Venezuela’s CRBZ, the principal reference of People’s Power in Venezuela, is an organization with a great deal of clarity as it relates to the challenge posed by capital’s dominant ideology. In their ‘Declaration of Principles,’ the CRBZ explains that the Venezuelan people “have a long and complex conflict in this area, and to win, should develop an effective counter-hegemonic strategy that from a popular and revolutionary perspective contributes to the transformation of the social consciousness – a consciousness that today is profoundly permeated by capitalism’s ideas and value systems.”

To overcome said ‘culture of consumption,’ the CRBZ dedicates a number of its grassroots efforts to “the ideological literacy of the masses, the cultural work, the consolidation of ethical governments, the construction of systems of popular information – all from the communes and communal cities” and considers this ideological battle against individualism, egocentrism, and the pervasive ‘me,’, as “the most decisive of all battles of the Revolution.”  

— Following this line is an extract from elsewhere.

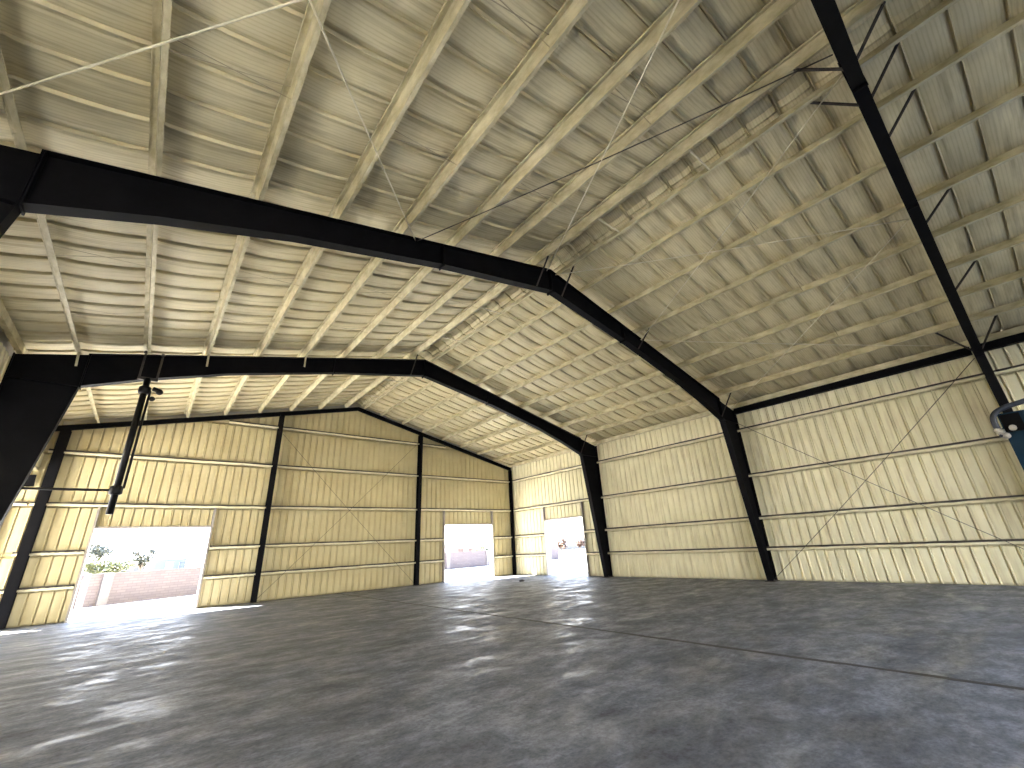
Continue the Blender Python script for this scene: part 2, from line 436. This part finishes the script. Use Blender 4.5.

As president Chávez affirmed in 2005, “Without a cultural process, there cannot be a revolution. A revolution that is not accompanied by a cultural impulse designed to empower our roots, propels ideas, rescues costumes…a revolution that does not include that is not a revolution.”

Conclusion

To secure that social equality enshrined deep within the Bolívarian Ideal, both Bolívar and Chávez have insisted on the need for individuals to “make sacrifices” for the collective good. In the era of Bolívar, this sacrifice could have very well meant one giving his or her life in the fight against Spanish colonial rule. Today, in the heart of the Chávez era, this sacrifice is “simply” a question of the permanent participation in a revolutionary humanist project, and the not-so-simple struggle (ideological) to break from a model of consumption that promotes the personal pursuit of the ‘me’ over the well-being of the ‘us.’

In this very difficult journey from the ‘me’ to the ‘us,’ the Venezuelan people have an overwhelming historical reference in Bolívar, the leader of a popular independence movement that helped liberate half a continent (Bolivia, Colombia, Ecuador, Panama, Peru and Venezuela) and in their current president, Hugo Chávez, a living example of what it means to give oneself entirely to humanity’s liberation.

Both references, Bolívar and Chávez, merit a great deal of study, admiration and emulation by the people of Venezuela, and the people of the world.